Одно из важных требований, предъявляемых к исследователям наследия Белинского, состоит в том, чтобы изучать его идеи в развитии. Отсутствие такого подхода, что иногда допускалось в нашей литературе, ведет к обеднению, к упрощению его взглядов. В действительности вся творческая жизнь Белинского представляет собой напряженные, более того — мучительные поиски научной теории. На протяжении его короткой, но исключительно плодотворной деятельности его философские взгляды претерпели значительные изменения. Эти изменения не были случайными. Широко известна ленинская характеристика страстных поисков правильной революционной теории передовой русской мыслью примерно с 40-х до 90-х годов XIX в. В. И. Ленин отмечает присущие этим исканиям невероятную энергию и беззаветность, разочарования, испытание на практике, изучение «последнего слова» западных стран и сопоставление их опыта с опытом России (см. 2, 41, 7–8). Эту ленинскую характеристику можно отнести и к теоретическим исканиям Белинского. Может быть, даже ни у одного представителя русской передовой мысли того периода, о которых говорит Ленин, теоретические поиски не были так энергичны и беззаветны, а вместе с тем так мучительны и противоречивы, как у Белинского. У него они сопровождались разочарованиями, спадами, ошибочными выводами и отречением от них, а затем блестящими находками. Сам Белинский писал о противоречивом характере своих исканий: «Боже мой! — какие прыжки, какие зигзаги
в развитии! Страшно подумать» (3, 12, 7). Ошибки Белинского были особого рода: часто они являлись оборотной стороной его теоретических достижений и содержали в себе часть искомой истины. Несмотря на противоречивый характер творческих исканий, в них был и определенный стержень, верность своим началам, скрытая последовательность. За противоречивой формой скрывались все новые и новые завоевания великого критика.Значительное место в мировоззрении Белинского занимает эстетика. По поводу его эстетических воззрений высказывались различные, подчас противоположные точки зрения и развертывались горячие дискуссии. В 1914 г. литературовед Ю. Айхенвальд обвинил его в «вульгарном утилитаризме» и в «порабощении искусства», против чего выступили Н. Л. Бродский и др. Мнение Айхенвальда было подхвачено уже после революции некоторыми писателями за рубежом. Внутри страны на Белинского, толкуя его взгляды вкривь и вкось, пытались опереться представители вульгарной социологии в литературоведении.

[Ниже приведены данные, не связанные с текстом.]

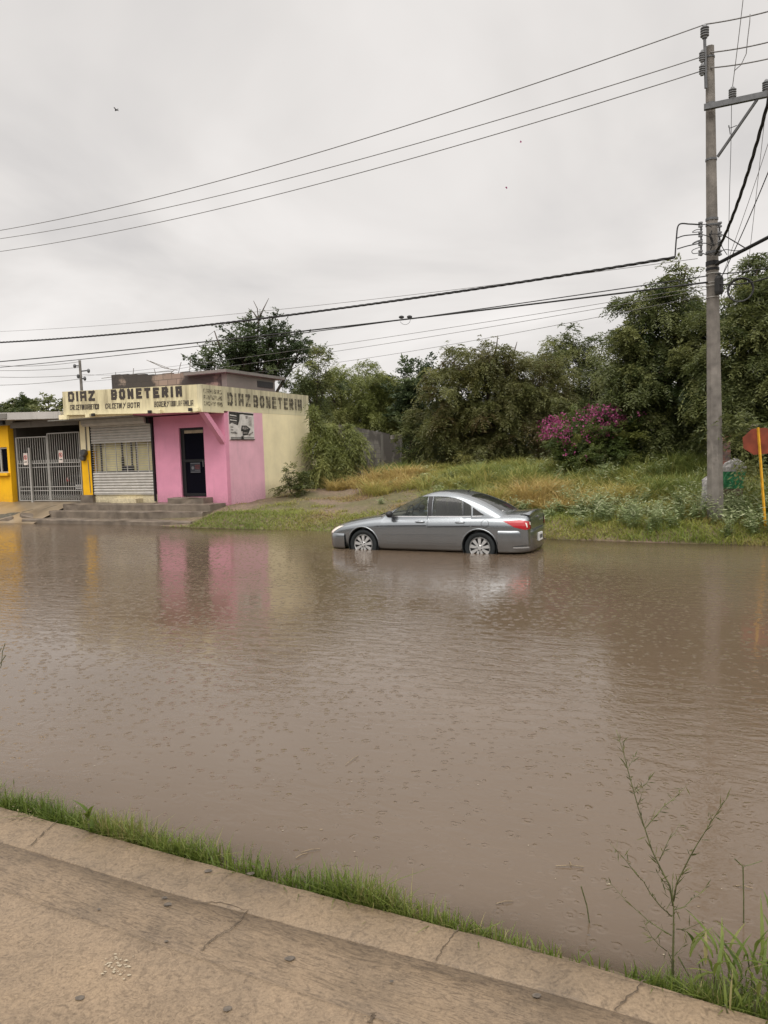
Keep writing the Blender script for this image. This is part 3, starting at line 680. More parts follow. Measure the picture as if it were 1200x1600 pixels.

В недавнем прошлом, в связи с дискуссией конца 50-х — начала 60-х годов о предмете искусства возникла полемика и о позиции Белинского по этому вопросу, так и не приведшая к единой точке зрения. У нас вышло немало хороших работ, посвященных Белинскому как основоположнику классической русской эстетики [6] . Но исследования его философских взглядов редко включают в себя его эстетику. А между тем философия Белинского тесно связана с его эстетической теорией. Очень часто завоевания его философской мысли начинались и особенно ярко проявлялись в его «философии изящного». Поэтому наиболее глубокое представление о философских идеях Белинского можно получить, только рассматривая их в связи с его эстетикой, во всяком случае с теми ее проблемами, которые составляют органическую часть его философии.
6
См. А. Лаврецкий. Эстетика Белинского. М., 1959; Н. А. Гуляев. В. Г. Белинский и зарубежная эстетика его времени. Казань, 1961; З. В. Смирнова. Эстетика русских революционных демократов. — «Из истории русской философии XVIII–XIX веков». М., 1952, и др.

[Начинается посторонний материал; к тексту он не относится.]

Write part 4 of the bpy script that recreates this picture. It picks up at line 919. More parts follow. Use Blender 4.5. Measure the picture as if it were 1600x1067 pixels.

Развитие философских идей Белинского шло в том же направлении, что и в передовой философии Запада. Итогом этого развития был переход критика от идеализма к материализму, совершенствование диалектического метода, попытки, не всегда безуспешные, соединить материализм с диалектикой. Оставаясь в области социологии идеалистом, Белинский все же высказал об обществе ряд замечательных, подчас материалистических суждений, которые, в частности, были связаны с его социалистическими идеями. К большим заслугам Белинского относится глубоко реалистическое, диалектически обоснованное определение задач, стоявших тогда перед Россией.

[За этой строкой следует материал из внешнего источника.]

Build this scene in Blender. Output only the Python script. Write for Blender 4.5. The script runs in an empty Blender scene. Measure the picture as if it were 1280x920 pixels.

Глава I. Формирование мировоззрения. Просветительство и зачатки диалектики
Первым произведением Белинского была написанная в 1830 г., т. е. еще в студенческие годы, драма «Дмитрий Калинин». Не имея ценности в художественном отношении, она представляет значительный интерес как исторический документ, предвещающий возникновение революционной крестьянской демократии в России. В драме Белинский, продолжая традиции Радищева и декабристов, развивает идеи просветительства. В. И. Ленин говорит, что характерными чертами русских просветителей XIX в. были: вражда к крепостному праву и всем его порождениям в экономической, социальной и юридической области, защита просвещения, свободы, европейских форм жизни, отстаивание интересов народных масс, главным образом крестьянства (см. 2, 2, 519). Такими идеями пронизана и пьеса Белинского. В последующих своих произведениях и даже письмах он по вполне понятным причинам о крепостном праве почти не говорит, хотя в подтексте проблема уничтожения крепостничества всегда присутствует. Тем большее значение имеет юношеская драма, где он обличает крепостную систему во весь голос, предвосхищая свое гениальное «завещание» — «Письмо к Гоголю».
В пьесе Белинский показывает трагедию русского народа: полное бесправие крепостных, постоянное унижение их человеческого достоинства, дикие телесные наказания, сдачу «провинившихся» в рекруты, непосильную барщину, разорение крестьянских хозяйств. Белинский делает вывод, что крепостные отношения «противны правам природы и человечества, правам самого рассудка». Красной нитью через всю драму проходит мысль о необходимости просвещения для страны и о пагубном влиянии крепостного права.
В пьесе имеются подступы и к революционным идеям. Ее главное действующее лицо — образованный, умный и благородный крепостной Калинин заявляет, что люди имеют право нарушать законы крепостного общества, и с восторгом вспоминает «героев древних и новых времен»: «великого мученика свободы» Брута и патриота Сусанина. Надо вспомнить, что Брут и Сусанин были любимыми историческими личностями Рылеева, на которого, как и вообще на декабристов, намекает Белинский своими «героями нового времени».
В спорах Калинина с его другом Сурским на религиозные темы выражены размышления и сомнения самого Белинского, его разрыв с официальной религией. Возражая Сурскому, советовавшему «терпеть здесь, чтобы наслаждаться там», Калинин говорит: «Неужели это премудрое и милосердое существо, которого мы называем богом, посылает людей на землю, как колодников на каторгу?» (3, 1, 462). Калинин признается своему другу, что раньше он был очень религиозен, но в последнее время в нем поселилось какое-то мрачное сомнение, которое, «как пожар разрушительный», истребило в нем «доверенность к промыслу» и веру в высокое.